En la vía federalista –y, por construcción, plurinacional–, la solución pasa por identificar los puntos calientes del desencuentro y pactar políticas públicas para deshacer los desequilibrios percibidos: transferir más competencias al gobierno federado (aquí, autonómico), recalcular la financiación descentralizada (o rehacer el modelo de financiación, en los casos más osados), acordar inversiones estatales en territorio o según intereses autonómicos, etc. Esta opción, a diferencia del caso del referéndum, no tiene condiciones: se pactan estos desarrollos políticos y se confía en que cada una de las partes cumpla.
No ha sido este el caso español. Como no existe tal federación, los pactos no son vinculantes. A lo sumo se pedirá a los diputados (mal llamados) nacionalistas el apoyar un pacto de investidura o de gobierno, y al gobierno central cumplir con lo pactado.
Si el estado español quisiese ir virando hacia un modelo federal, como algunos partidos de centro e izquierda han ido proclamando para “parar el reto secesionista” a la vez que “reconocer el factor plurinacional” de España, habría que ligar compromisos de los federados con compromisos del estado federal. Lo que en otros países realmente federales serían las condiciones de quedarse en la federación.
Una federación es una suerte de contrato entre unos y otros. En el caso español, cabría esperar de un movimiento pro-federalista que partiese de la elaboración de dicho contrato, algo que transciende la Constitución “que nos dimos entre todos” y que no es, en absoluto, de corte federal.
Para poder transitar de un marco centralista a otro federal el punto de partida más obvio sería el statu quo: a saber, que España es la que es hoy y ahora el modelo confederal que algunas ramas del federalismo proponen es el opuesto. El punto de partida no es la confederación, sino estados independientes que deciden unirse en ese nuevo estado confederal.
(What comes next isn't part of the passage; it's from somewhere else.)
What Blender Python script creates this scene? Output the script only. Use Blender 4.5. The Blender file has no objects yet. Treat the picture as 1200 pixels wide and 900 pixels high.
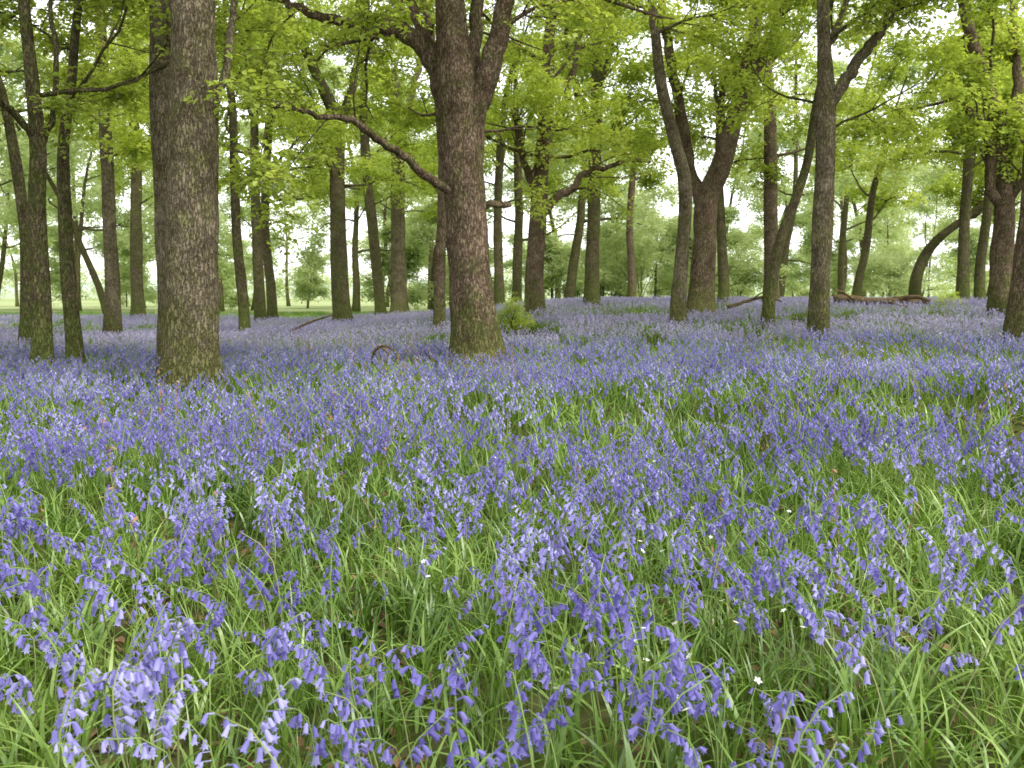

En este punto, cabría los impulsores de una España federal real iniciarían el redactado del acuerdo marco de la federación. Se evaluarían las necesidades y aspiraciones de los estados federados –en materia de administración, fiscalidad, cultura, identidad, etc. –y se pactarían los prescriptivos acuerdos el Estado federal y los estados federados. Estos acuerdos irían ligados a una temporalidad determinada, al final de la cual un comité independiente auditaría el alcance de su cumplimiento.
A diferencia, no obstante, de lo que ocurre habitualmente entre el Estado español y las autonomías, el incumplimiento de los acuerdos sí tendría consecuencias y daría no solamente legitimidad, sino también plena legalidad a un referéndum de autodeterminación de forma automática y de carácter vinculante.
Quien pide un estado federal para España no puede pedir menos que esto. Que el estado se comprometa en el sentido más literal de la palabra a tener en consideración las reivindicaciones de sus territorios federados. A su vez, que éstos se comprometan a dar estabilidad política y social al conjunto del estado. De romperse el pacto, el problema se resolvería votando, pero sin regateos: habiéndose acordado su posibilidad y su modalidad.
Cabría ver qué recepción tendría este modelo entre el movimiento independentista catalán (o vasco). Por ahora no lo sabemos, dado que nadie ha hecho una propuesta de este tipo –probablemente porque, federalista, no hay federación: se hace federalismo al federar.